To investigate whether this protocol can be extended to the functionalizations of δ, ε-C–H bonds, we prepared amide substrates 6a–6d containing tertiary C–H bonds at the δ position (Table 3). Interestingly, 6a was converted to δ, ε-dehydrogenated γ-lactam 7a under the standard conditions. Apparently, the olefin intermediate bearing a radical on the nitrogen center derived from the initially formed δ-lactam underwent the facile intramolecular radical abstraction at the allylic carbon center, leading to the cyclization product 7a (Scheme 4). The ε-methylene C–H bond in 6b is selectively functionalized in the presence of the ε-methyl C–H bond. Cyclopentyl (6c) and cyclohexyl (6d) are also compatible, albeit affording lower yields.
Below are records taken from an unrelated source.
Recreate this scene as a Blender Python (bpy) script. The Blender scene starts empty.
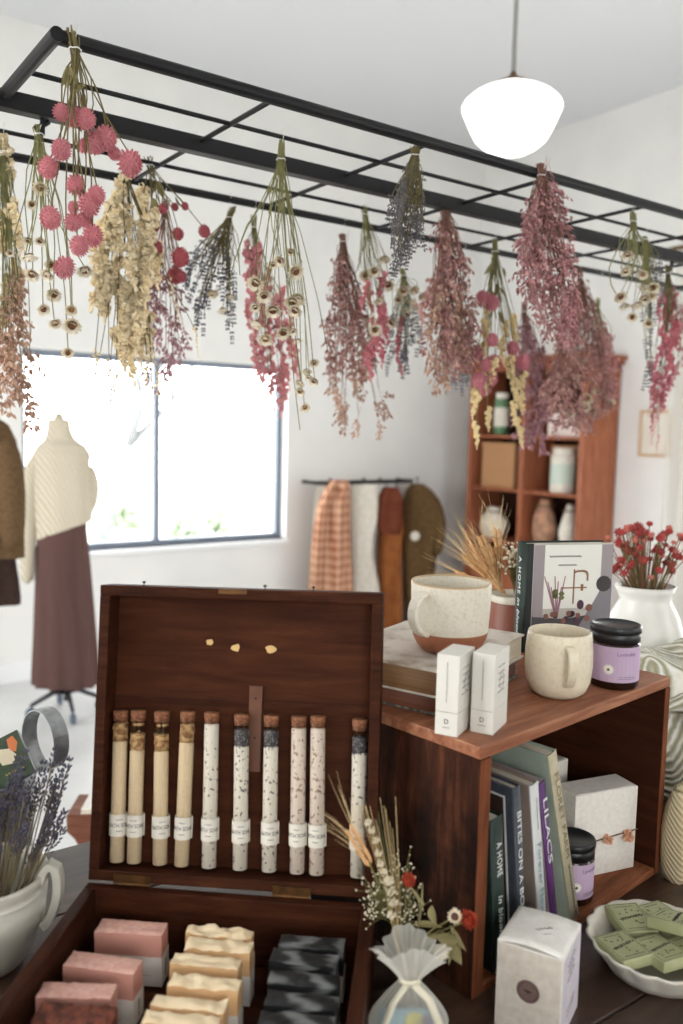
import bpy, math, random
from mathutils import Vector, Matrix, noise

random.seed(7)
PI = math.pi
COL = bpy.context.scene.collection

# ------------------------------------------------------------------ camera
F = 855.0; CX, CY = 341.5, 512.0
HEAD, PITCH, ROLL = math.radians(35.7), math.radians(5.48), math.radians(1.35)
CAMZ = 1.46; TZ = 0.86
f0 = Vector((math.sin(HEAD), math.cos(HEAD), 0)); r0 = Vector((math.cos(HEAD), -math.sin(HEAD), 0)); u0 = Vector((0, 0, 1))
fw = f0 * math.cos(PITCH) - u0 * math.sin(PITCH)
u1 = u0 * math.cos(PITCH) + f0 * math.sin(PITCH)
rt = r0 * math.cos(ROLL) + u1 * math.sin(ROLL)
up = u1 * math.cos(ROLL) - r0 * math.sin(ROLL)
CAM = Vector((0, 0, CAMZ))

def ray(px, py): return fw + rt * ((px - CX) / F) - up * ((py - CY) / F)
def PZ(px, py, z):
    d = ray(px, py); return CAM + d * ((z - CAMZ) / d.z)
def PD(px, py, dep):
    d = ray(px, py); return CAM + d * (dep / d.dot(f0))
def PX(px, py, x):
    d = ray(px, py); return CAM + d * (x / d.x)
def PY(px, py, y):
    d = ray(px, py); return CAM + d * (y / d.y)
def depth(p): return Vector(p).dot(f0)

cam = bpy.data.cameras.new('camera'); camo = bpy.data.objects.new('camera', cam); COL.objects.link(camo)
cam.sensor_fit = 'VERTICAL'; cam.sensor_height = 36.0; cam.lens = F / 1024 * 36.0
cam.clip_start = 0.02
camo.matrix_world = Matrix(((rt.x, up.x, -fw.x, 0), (rt.y, up.y, -fw.y, 0), (rt.z, up.z, -fw.z, CAMZ), (0, 0, 0, 1)))
cam.dof.use_dof = True; cam.dof.focus_distance = 1.2; cam.dof.aperture_fstop = 3.7
bpy.context.scene.camera = camo

# ------------------------------------------------------------------ materials
def lin(c):
    c /= 255.0
    return c / 12.92 if c <= 0.04045 else ((c + 0.055) / 1.055) ** 2.4
def C(r, g, b): return (lin(r), lin(g), lin(b), 1.0)

def mat(name, col, rough=0.6, col2=None, scale=30.0, bump=0.0, bscale=None, metal=0.0, stretch=None, detail=4.0, spec=0.5,
        lo=0.35, hi=0.65, rand=0.0, sss=0.0, trans=0.0):
    m = bpy.data.materials.new(name); m.use_nodes = True
    nt = m.node_tree; N = nt.nodes; L = nt.links
    b = N['Principled BSDF']
    b.inputs['Base Color'].default_value = col; b.inputs['Roughness'].default_value = rough
    b.inputs['Metallic'].default_value = metal; b.inputs['Specular IOR Level'].default_value = spec
    tc = N.new('ShaderNodeTexCoord'); mp = N.new('ShaderNodeMapping'); L.new(tc.outputs['Object'], mp.inputs[0])
    if stretch: mp.inputs['Scale'].default_value = stretch
    out = None
    if col2:
        nz = N.new('ShaderNodeTexNoise'); nz.inputs['Scale'].default_value = scale; nz.inputs['Detail'].default_value = detail
        L.new(mp.outputs[0], nz.inputs['Vector'])
        cr = N.new('ShaderNodeValToRGB'); cr.color_ramp.elements[0].position = lo; cr.color_ramp.elements[1].position = hi
        cr.color_ramp.elements[0].color = col; cr.color_ramp.elements[1].color = col2
        L.new(nz.outputs['Fac'], cr.inputs[0]); out = cr.outputs[0]
        L.new(out, b.inputs['Base Color'])
    if rand:
        oi = N.new('ShaderNodeObjectInfo'); hs = N.new('ShaderNodeHueSaturation')
        mr = N.new('ShaderNodeMapRange'); mr.inputs['To Min'].default_value = 1 - rand; mr.inputs['To Max'].default_value = 1 + rand
        L.new(oi.outputs['Random'], mr.inputs['Value']); L.new(mr.outputs[0], hs.inputs['Value'])
        if out: L.new(out, hs.inputs['Color'])
        else: hs.inputs['Color'].default_value = col
        L.new(hs.outputs[0], b.inputs['Base Color'])
    if bump:
        n2 = N.new('ShaderNodeTexNoise'); n2.inputs['Scale'].default_value = bscale or scale; n2.inputs['Detail'].default_value = 3
        L.new(mp.outputs[0], n2.inputs['Vector'])
        bp = N.new('ShaderNodeBump'); bp.inputs['Strength'].default_value = bump; bp.inputs['Distance'].default_value = 0.002
        L.new(n2.outputs['Fac'], bp.inputs['Height']); L.new(bp.outputs[0], b.inputs['Normal'])
    return m

def clear_mat(name, tint=(1, 1, 1, 1), gloss=0.08, rough=0.03):
    m = bpy.data.materials.new(name); m.use_nodes = True
    nt = m.node_tree; N = nt.nodes; L = nt.links; N.remove(N['Principled BSDF'])
    t = N.new('ShaderNodeBsdfTransparent'); t.inputs[0].default_value = tint
    g = N.new('ShaderNodeBsdfGlossy'); g.inputs['Roughness'].default_value = rough
    fr = N.new('ShaderNodeLayerWeight'); fr.inputs[0].default_value = 0.25
    mr = N.new('ShaderNodeMapRange'); mr.inputs['To Min'].default_value = gloss * 0.4; mr.inputs['To Max'].default_value = min(1, gloss * 6)
    mx = N.new('ShaderNodeMixShader')
    L.new(fr.outputs['Fresnel'], mr.inputs['Value']); L.new(mr.outputs[0], mx.inputs[0])
    L.new(t.outputs[0], mx.inputs[1]); L.new(g.outputs[0], mx.inputs[2]); L.new(mx.outputs[0], N['Material Output'].inputs[0])
    return m

def sheer_mat(name, col, opacity):
    m = bpy.data.materials.new(name); m.use_nodes = True
    nt = m.node_tree; N = nt.nodes; L = nt.links; N.remove(N['Principled BSDF'])
    t = N.new('ShaderNodeBsdfTransparent'); d = N.new('ShaderNodeBsdfDiffuse'); d.inputs[0].default_value = col
    tl = N.new('ShaderNodeBsdfTranslucent'); tl.inputs[0].default_value = col
    m1 = N.new('ShaderNodeMixShader'); m1.inputs[0].default_value = 0.5
    L.new(d.outputs[0], m1.inputs[1]); L.new(tl.outputs[0], m1.inputs[2])
    lw = N.new('ShaderNodeLayerWeight'); lw.inputs[0].default_value = 0.3
    mr = N.new('ShaderNodeMapRange'); mr.inputs['To Min'].default_value = opacity; mr.inputs['To Max'].default_value = min(1, opacity + 0.5)
    L.new(lw.outputs['Facing'], mr.inputs['Value'])
    mx = N.new('ShaderNodeMixShader'); L.new(mr.outputs[0], mx.inputs[0])
    L.new(t.outputs[0], mx.inputs[1]); L.new(m1.outputs[0], mx.inputs[2]); L.new(mx.outputs[0], N['Material Output'].inputs[0])
    return m

def emit_mat(name, col, s):
    m = bpy.data.materials.new(name); m.use_nodes = True
    b = m.node_tree.nodes['Principled BSDF']; b.inputs['Base Color'].default_value = col
    b.inputs['Emission Color'].default_value = col; b.inputs['Emission Strength'].default_value = s
    return m

def wood(name, dark, mid, light, scale=14, axis='x', rough=0.5, patch=None, patch_scale=5.0, patch_lo=0.5, patch_hi=0.62, spec=0.08):
    """grain stretched along an axis, optional worn / stained patches of another colour"""
    m = bpy.data.materials.new(name); m.use_nodes = True
    nt = m.node_tree; N = nt.nodes; L = nt.links; b = N['Principled BSDF']
    tc = N.new('ShaderNodeTexCoord'); mp = N.new('ShaderNodeMapping'); L.new(tc.outputs['Object'], mp.inputs[0])
    s = {'x': (1, 9, 9), 'y': (9, 1, 9), 'z': (9, 9, 1)}[axis]; mp.inputs['Scale'].default_value = s
    nz = N.new('ShaderNodeTexNoise'); nz.inputs['Scale'].default_value = scale; nz.inputs['Detail'].default_value = 6; nz.inputs['Roughness'].default_value = 0.65
    nz.inputs['Distortion'].default_value = 0.4
    L.new(mp.outputs[0], nz.inputs['Vector'])
    cr = N.new('ShaderNodeValToRGB'); e = cr.color_ramp.elements
    e[0].position = 0.3; e[0].color = dark; e[1].position = 0.72; e[1].color = light
    k = cr.color_ramp.elements.new(0.5); k.color = mid
    L.new(nz.outputs['Fac'], cr.inputs[0]); src = cr.outputs[0]
    if patch:
        n2 = N.new('ShaderNodeTexNoise'); n2.inputs['Scale'].default_value = patch_scale; n2.inputs['Detail'].default_value = 8; n2.inputs['Roughness'].default_value = 0.6
        L.new(tc.outputs['Object'], n2.inputs['Vector'])
        r2 = N.new('ShaderNodeValToRGB'); r2.color_ramp.elements[0].position = patch_lo; r2.color_ramp.elements[1].position = patch_hi
        L.new(n2.outputs['Fac'], r2.inputs[0])
        mx = N.new('ShaderNodeMix'); mx.data_type = 'RGBA'
        L.new(r2.outputs[0], mx.inputs[0]); L.new(src, mx.inputs[6]); mx.inputs[7].default_value = patch; src = mx.outputs[2]
    L.new(src, b.inputs['Base Color']); b.inputs['Roughness'].default_value = rough
    b.inputs['Specular IOR Level'].default_value = spec
    bp = N.new('ShaderNodeBump'); bp.inputs['Strength'].default_value = 0.25; bp.inputs['Distance'].default_value = 0.001
    L.new(nz.outputs['Fac'], bp.inputs['Height']); L.new(bp.outputs[0], b.inputs['Normal'])
    return m

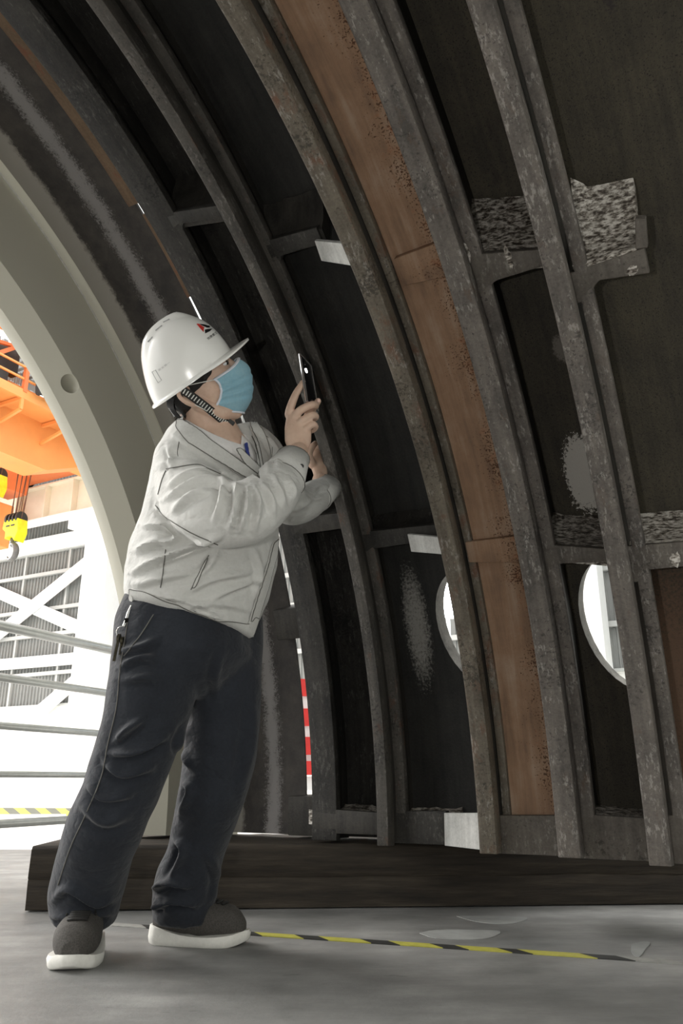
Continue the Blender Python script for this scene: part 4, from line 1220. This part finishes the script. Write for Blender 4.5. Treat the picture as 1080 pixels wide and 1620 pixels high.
cuff('cuff', [W(498, 786, 2.43), W(508, 780, 2.46), W(519, 771, 2.49)], 0.056, 0.050, M['jacket_edge'])
l, n_ = W(476, 738, 1.85), Vector((0.3, -.9, -.2)).normalized()
bm = bmesh.new(); tube(bm, [l, l + n_ * 0.006], 0.006, 14); finish('button', bm, M['black_gloss'], jk)
# undershirt in the open neck, and the blue lanyard
shirt = finish('shirt', bm_shirt, M['shirt'], man); remesh(shirt, 0.006, 7)
n_ = len(shirt.data.vertices); co_ = np.empty(n_ * 3); no_ = np.empty(n_ * 3)
shirt.data.vertices.foreach_get('co', co_); shirt.data.vertices.foreach_get('normal', no_)
shirt.data.vertices.foreach_set('co', co_ - no_ * 0.011); shirt.data.update()
cut(shirt, prism(SKINV, 1.5, 1.99)); auto_smooth(shirt, 60)
drape('lanyard', ub_, [(387, 697), (394, 695), (397, 712), (401, 736), (398, 734), (391, 715)], -0.004, 0.003, M['tie'], man, div=2)

# ---- head frame: seen in profile, chin lifted
HC = W(310, 585, 1.87)
vw = (HC - Vector(EYE)).normalized()
er = vw.cross(Vector((0, 0, 1))).normalized(); eu = er.cross(vw).normalized()
pa = math.radians(30)
f0 = er * math.cos(pa) + eu * math.sin(pa)
hu0 = -er * math.sin(pa) + eu * math.cos(pa)
yaw = math.radians(8)
HF = (f0 * math.cos(yaw) - vw * (-math.sin(yaw)) * 1.0).normalized()      # a little away from the camera
HU = hu0
HS = HF.cross(HU).normalized()                                            # towards his right, i.e. the camera
if HS.dot(vw) > 0: HS = -HS
def hd(f, s, u): return HC + HF * f + HS * s + HU * u
HAX = (HF, HS, HU)

# ---- body: head, neck, hidden torso and limbs, arms and hands in one skin
bm = bmesh.new()
ellipsoid(bm, hd(-.006, 0, .030), HAX, (.098, .077, .108))
ellipsoid(bm, hd(.006, 0, -.050), HAX, (.084, .068, .092))
ellipsoid(bm, hd(.014, 0, -.108), HAX, (.060, .055, .042))
ellipsoid(bm, hd(.044, 0, -.142), HAX, (.026, .028, .020))
limb(bm, [hd(-.040, .054, -.080), hd(.000, .050, -.122), hd(.042, .018, -.144)], [.020, .020, .018], 14, 4)
limb(bm, [hd(-.040, -.054, -.080), hd(.000, -.050, -.122), hd(.042, -.018, -.144)], [.020, .020, .018], 14, 4)
limb(bm, [hd(.086, 0, -.015), hd(.100, 0, -.045), hd(.106, 0, -.064)], [.011, .014, .017], 12, 4)      # nose
for s_ in (1, -1):
    limb(bm, [hd(.070, .052 * s_, .004), hd(.088, .028 * s_, .008), hd(.092, .010 * s_, .004)], [.010, .012, .009], 12, 4)   # brow
    ellipsoid(bm, hd(.058, .040 * s_, -.052), HAX, (.026, .022, .020))                                # cheek
    # ear
    limb(bm, [hd(-.050, .074 * s_, -.016), hd(-.070, .085 * s_, -.020), hd(-.080, .088 * s_, -.042), hd(-.068, .082 * s_, -.066), hd(-.050, .073 * s_, -.080)], [.006, .0065, .006, .0065, .008], 10, 5)
    limb(bm, [hd(-.052, .070 * s_, -.034), hd(-.064, .077 * s_, -.048), hd(-.052, .072 * s_, -.066)], [.008, .008, .008], 10, 3)
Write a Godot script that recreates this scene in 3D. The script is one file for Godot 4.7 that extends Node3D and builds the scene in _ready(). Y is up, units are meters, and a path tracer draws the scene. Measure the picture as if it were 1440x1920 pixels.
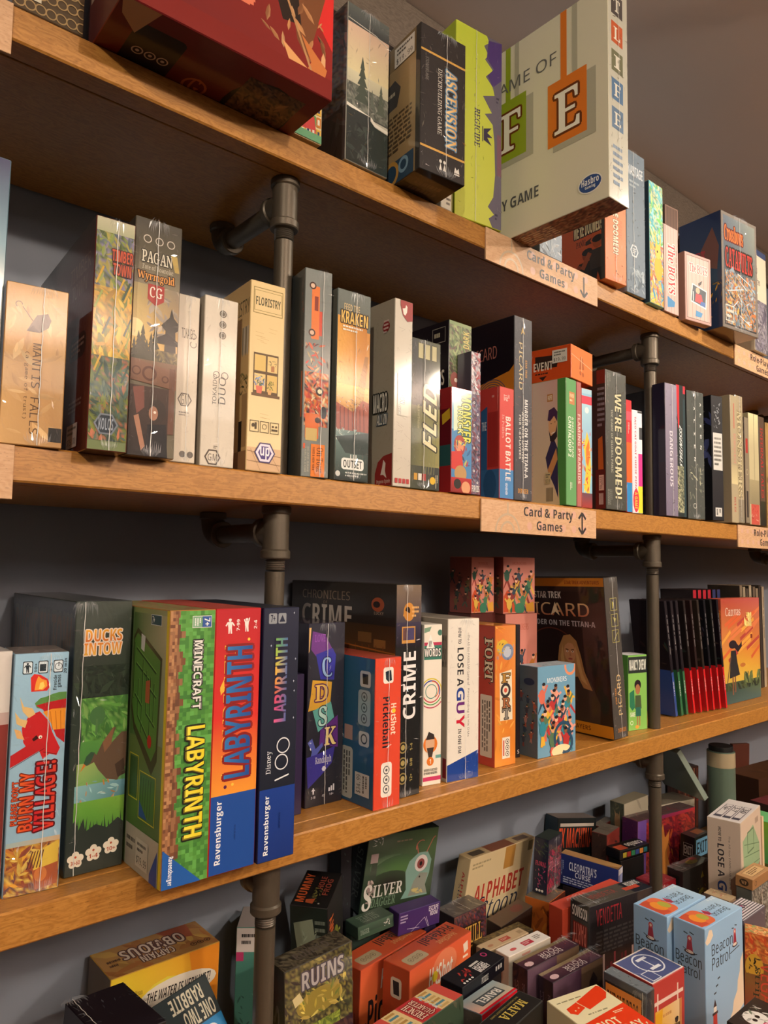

A minor product derived from the radical abstraction of the ε-methyl C–H bond was also obtained with the cyclic substrate 7d. Importantly, these lactam products can be readily converted to synthetically useful δ, ε-desaturated γ-aminoesters as shown in Scheme 5. For example, 7a is converted to 8, a compound that is closely related to Vigabatrin.

Table 3.

γ, δ, ε–C–H Functionalizations of Aliphatic Amides^a,^b

^aConditions: 6 (0.1 mmol), NIS (4 equiv.), TMSN₃ (4 equiv.), DCE (1 mL), 100 °C, air, 14 h.

^bIsolated yields.

^cObtained as a mixture of inseparable mixture of diastereomers (methylene:methyl = 3:1).

Scheme 4.

Proposed Mechanism for the Formation of δ, ε Vinyl Lactams

Scheme 5.

Synthetic Application of δ, ε Vinyl Lactams

In conclusion, we have developed a protocol to functionalize γ, δ, ε-C–H bonds of aliphatic acids via a radical 1,5 and 1,6-H-abstraction. The terminal alkyl groups of aliphatic amides are converted to olefins, amino alcohols or allylic amines.